Return all lines where the word "Write" can be found.

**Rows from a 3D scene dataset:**

----

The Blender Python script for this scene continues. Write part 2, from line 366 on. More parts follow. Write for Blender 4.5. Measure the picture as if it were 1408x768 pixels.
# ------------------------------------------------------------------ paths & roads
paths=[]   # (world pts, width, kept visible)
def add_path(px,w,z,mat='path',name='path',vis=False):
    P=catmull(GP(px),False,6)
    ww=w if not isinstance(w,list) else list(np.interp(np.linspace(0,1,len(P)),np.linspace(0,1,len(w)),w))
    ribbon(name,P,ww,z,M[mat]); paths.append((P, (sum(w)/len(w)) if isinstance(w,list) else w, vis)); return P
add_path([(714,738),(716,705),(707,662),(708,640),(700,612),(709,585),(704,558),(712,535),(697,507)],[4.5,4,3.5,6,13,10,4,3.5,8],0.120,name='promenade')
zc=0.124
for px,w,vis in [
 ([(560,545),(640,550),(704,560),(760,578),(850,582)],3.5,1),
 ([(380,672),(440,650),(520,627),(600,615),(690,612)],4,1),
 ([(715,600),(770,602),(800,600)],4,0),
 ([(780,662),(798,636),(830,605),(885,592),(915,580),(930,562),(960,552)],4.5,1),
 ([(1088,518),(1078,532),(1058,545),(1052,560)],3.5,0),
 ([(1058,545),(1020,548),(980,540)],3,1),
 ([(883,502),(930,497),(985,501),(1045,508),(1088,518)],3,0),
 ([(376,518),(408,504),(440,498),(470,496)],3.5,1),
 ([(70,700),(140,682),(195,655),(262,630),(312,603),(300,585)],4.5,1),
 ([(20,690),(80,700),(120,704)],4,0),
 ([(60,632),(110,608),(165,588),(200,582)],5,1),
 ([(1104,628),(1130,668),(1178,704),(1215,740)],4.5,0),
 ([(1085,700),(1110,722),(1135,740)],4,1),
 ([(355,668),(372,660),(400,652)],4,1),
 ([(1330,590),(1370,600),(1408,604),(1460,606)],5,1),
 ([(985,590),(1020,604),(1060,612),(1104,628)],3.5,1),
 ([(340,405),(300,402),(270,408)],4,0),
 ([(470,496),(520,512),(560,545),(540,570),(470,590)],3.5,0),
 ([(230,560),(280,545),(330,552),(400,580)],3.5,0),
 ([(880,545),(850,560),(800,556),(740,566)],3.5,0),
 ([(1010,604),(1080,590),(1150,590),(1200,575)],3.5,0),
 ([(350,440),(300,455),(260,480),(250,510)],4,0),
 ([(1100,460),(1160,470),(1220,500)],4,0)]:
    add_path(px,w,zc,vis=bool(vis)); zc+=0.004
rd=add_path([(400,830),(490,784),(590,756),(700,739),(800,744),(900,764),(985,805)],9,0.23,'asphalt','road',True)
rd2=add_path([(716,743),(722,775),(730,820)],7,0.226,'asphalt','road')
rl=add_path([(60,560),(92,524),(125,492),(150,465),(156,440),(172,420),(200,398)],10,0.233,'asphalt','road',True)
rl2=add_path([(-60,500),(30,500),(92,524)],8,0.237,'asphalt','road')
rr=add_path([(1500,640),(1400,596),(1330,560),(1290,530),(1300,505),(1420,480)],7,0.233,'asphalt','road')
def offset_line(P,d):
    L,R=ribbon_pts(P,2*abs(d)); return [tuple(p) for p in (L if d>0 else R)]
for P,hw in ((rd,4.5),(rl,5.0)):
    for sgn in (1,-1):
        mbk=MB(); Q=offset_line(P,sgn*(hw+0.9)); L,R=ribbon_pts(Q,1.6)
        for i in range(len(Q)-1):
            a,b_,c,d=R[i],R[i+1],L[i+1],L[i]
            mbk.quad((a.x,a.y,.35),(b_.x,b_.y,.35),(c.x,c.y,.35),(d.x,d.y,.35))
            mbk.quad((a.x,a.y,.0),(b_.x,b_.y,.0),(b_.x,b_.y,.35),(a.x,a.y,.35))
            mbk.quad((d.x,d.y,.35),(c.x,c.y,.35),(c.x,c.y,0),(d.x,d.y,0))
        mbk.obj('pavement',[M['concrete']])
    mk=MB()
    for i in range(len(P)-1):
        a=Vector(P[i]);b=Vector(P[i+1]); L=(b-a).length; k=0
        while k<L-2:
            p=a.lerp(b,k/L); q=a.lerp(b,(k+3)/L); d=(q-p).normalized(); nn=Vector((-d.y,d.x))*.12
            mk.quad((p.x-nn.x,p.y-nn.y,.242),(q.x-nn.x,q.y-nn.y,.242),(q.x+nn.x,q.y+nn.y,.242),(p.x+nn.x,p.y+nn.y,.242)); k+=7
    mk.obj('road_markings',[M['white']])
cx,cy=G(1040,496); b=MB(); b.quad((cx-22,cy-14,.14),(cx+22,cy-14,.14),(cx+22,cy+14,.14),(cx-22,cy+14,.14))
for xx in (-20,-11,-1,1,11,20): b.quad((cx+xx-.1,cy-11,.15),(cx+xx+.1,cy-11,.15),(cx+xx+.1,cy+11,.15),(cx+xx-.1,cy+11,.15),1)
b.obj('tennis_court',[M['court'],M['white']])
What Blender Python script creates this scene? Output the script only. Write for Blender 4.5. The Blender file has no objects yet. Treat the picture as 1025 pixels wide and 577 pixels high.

----

**Task solution:**
The Blender Python script for this scene continues. Write part 2, from line 366 on. More parts follow. Write for Blender 4.5. Measure the picture as if it were 1408x768 pixels.
What Blender Python script creates this scene? Output the script only. Write for Blender 4.5. The Blender file has no objects yet. Treat the picture as 1025 pixels wide and 577 pixels high.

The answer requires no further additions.